Pedro Castillo est maintenu en détention provisoire dans le cadre d’une enquête sur des accusations de rébellion.
Les manifestations de masse de jeudi visent à maintenir la pression contre le gouvernement, les manifestants demandant également la dissolution du parlement et de nouvelles élections. Les contre-manifestations déjà en cours rejettent ces demandes, le signe des divisions qui secouent le pays.
La plupart des manifestants au Pérou sont donc des partisans de Pedro Castillo, dont le parcours est similaire à celui de l’ancien président. Ils sont indigènes et originaires des régions montagneuses du Pérou, et affirment que Boluarte ne les représente pas.

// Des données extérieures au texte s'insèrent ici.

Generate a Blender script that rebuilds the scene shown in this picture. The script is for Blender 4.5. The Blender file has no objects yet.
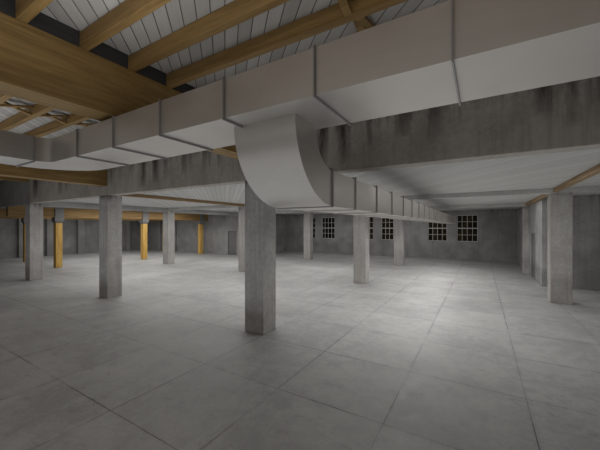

Les manifestations ont commencé dans le sud et se sont rapidement propagées dans les zones rurales du pays. Au cours des cinq semaines de protestations, plus de 40 personnes ont été tuées lors d’affrontements avec les forces de sécurité, selon le médiateur des droits de l’homme du Pérou.
Les manifestants affirment qu’aucun dialogue n’est possible avec un gouvernement qui, selon eux, a déchaîné tant de violence contre ses citoyens. En plus de la démission de l’actuelle présidente, les manifestants demandent la dissolution du parlement et de nouvelles élections.
Le fond de cette histoire est sociale. Depuis des décennies, la population indigène du Pérou est rejetée, marginalisée. Il n’existe aucun système social de santé, pas de logements sociaux pour les plus démunis et l’éducation publique est peu financée.
Il en découle un fossé, une cassure de plus en plus grande entre les plus pauvres – souvent la population indigène – et les plus riches qui profitent du système. La population a donc le sentiment qu’il y a un double système et toutes ces protestations se résument à cette différence, entre la partie du Pérou qui est en mesure de profiter du « miracle économique » et la partie du Pérou qui est toujours laissée pour compte.
La présidente Boluarte se dit prête à discuter avec les manifestants et les opposants – mais qu’ils doivent se rassembler pacifiquement. Elle se dit prête à avancer les élections présidentielles et législatives – initialement prévues en 2026 – à 2024.